O estupro é um "estrupo”
Postado em 16 de Janeiro de 2013 às 16:01 na categoria Caleidoscópio
Por Wlaumir Doniseti de Souza
Esta feminilidade sagrada pressupõe um tipo de comportamento. Ficar em casa, olhar para abaixo, usar roupas condizentes com seu sexo e submeter-se à ordem masculina. O oposto deste, para esses grupos, deve ser combatido das mais diferentes formas. A violência física faz parte, embora a alardeada publicamente seja a simbólica.
Todavia, o número do feminino sagrado estuprado no espaço privado é enorme. Os algozes são pais, avós, tios, primos, irmãos e amigos da família, entre outros conhecidos. Olhar para baixo nada garante — as japonesas foram especialmente treinadas neste olhar (e não apenas elas), e foram estupradas ao longo dos séculos. Se a roupa fosse solução, as que utilizam véus com roupas amplas até os pés não seriam alvo do estupro, as que vestem burca, então, jamais seriam estupradas. A realidade é bem outra. Não por acaso, a tendência é a inexistência de números oficiais de estupros nos países árabes e/ou muçulmanos. Pessoas que não se submetem à ordem masculina, em diferentes países, alguns com o apoio do Estado, sofrem estupros educativos e/ou corretivos.
O estupro para mulheres; a difamação de LGBTTs; a piada para o negro. Três vértices unidos em uma única ponta: a garantia de pré-dominância e da “oficialidade” do oposto a tudo isto.

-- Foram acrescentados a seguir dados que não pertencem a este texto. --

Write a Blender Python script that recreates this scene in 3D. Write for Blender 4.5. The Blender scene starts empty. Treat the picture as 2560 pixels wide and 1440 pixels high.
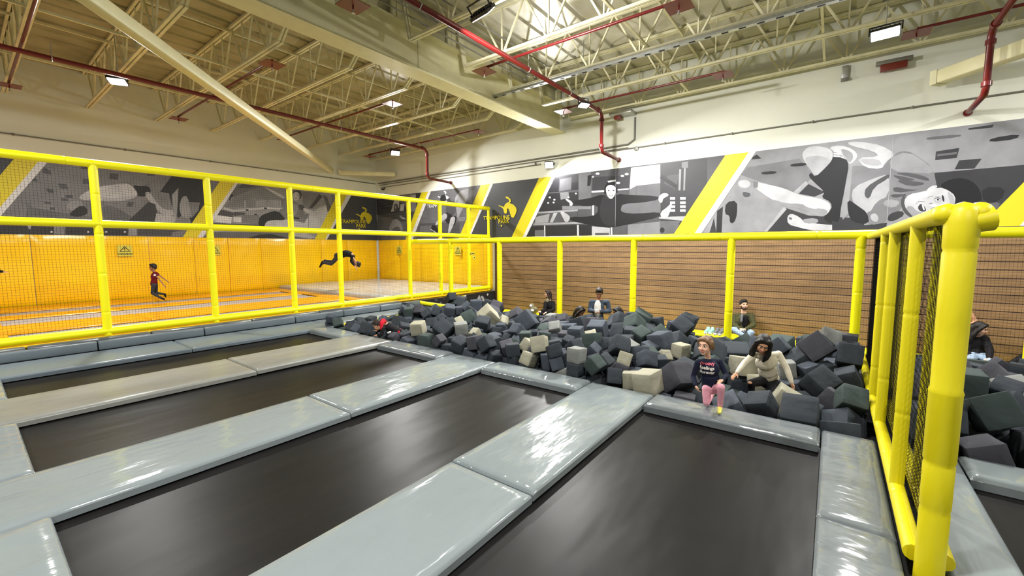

Neste campo, os estupros coletivos, seja na Índia ou no Brasil, na Europa ou nos países árabes e/ou muçulmanos, ou mesmo em Ribeirão Preto, desempenham o mesmo papel que por séculos teve — o de humilhar. Como exemplo lapidar pode-se citar o Império Romano, que estuprava todas, indistintamente, após a vitória. No mundo contemporâneo, japoneses, coreanos e outros de olhos claros denunciam os estupros das guerras. E, mesmo hoje, nas trincheiras norte-americanas, militares femininas e masculinos são estuprados.
O problema, então, não é a roupa, o olhar, o local. O problema é a educação machista reproduzida em seus mínimos detalhes na rede escolar, na socialização familiar e mesmo na sociedade mais ampla. Sinal amarelo neste contexto é o fato de que a uma violência se propõe outra como solução. Ao estupro se propõe como solução o linchamento.
O linchamento público de estupradores demonstra apenas uma coisa: a ordem do macho violento se reproduz em meio aos dominados, que violam outros numa catarse coletiva que a todos escraviza, e nada muda. A solução estaria em uma educação plural no que tange ao gênero, mas, quanto a isto, uma parte significativa marcha contra não percebendo (ou fingindo não ver) que a mesma construção do feminino como sagrado garante o silêncio das estupradas.
Ao final, resta apenas uma certeza. O estupro é um “estrupo” no sentido de que depois dele nada será como antes, não para a sociedade que continuará marchando unida ao redor de cristãos, muçulmanos e direitistas, mas para o sujeito humilhado, devido a qualquer símbolo de status que possa, de algum modo, ameaçar a ordem da pré-dominância masculina.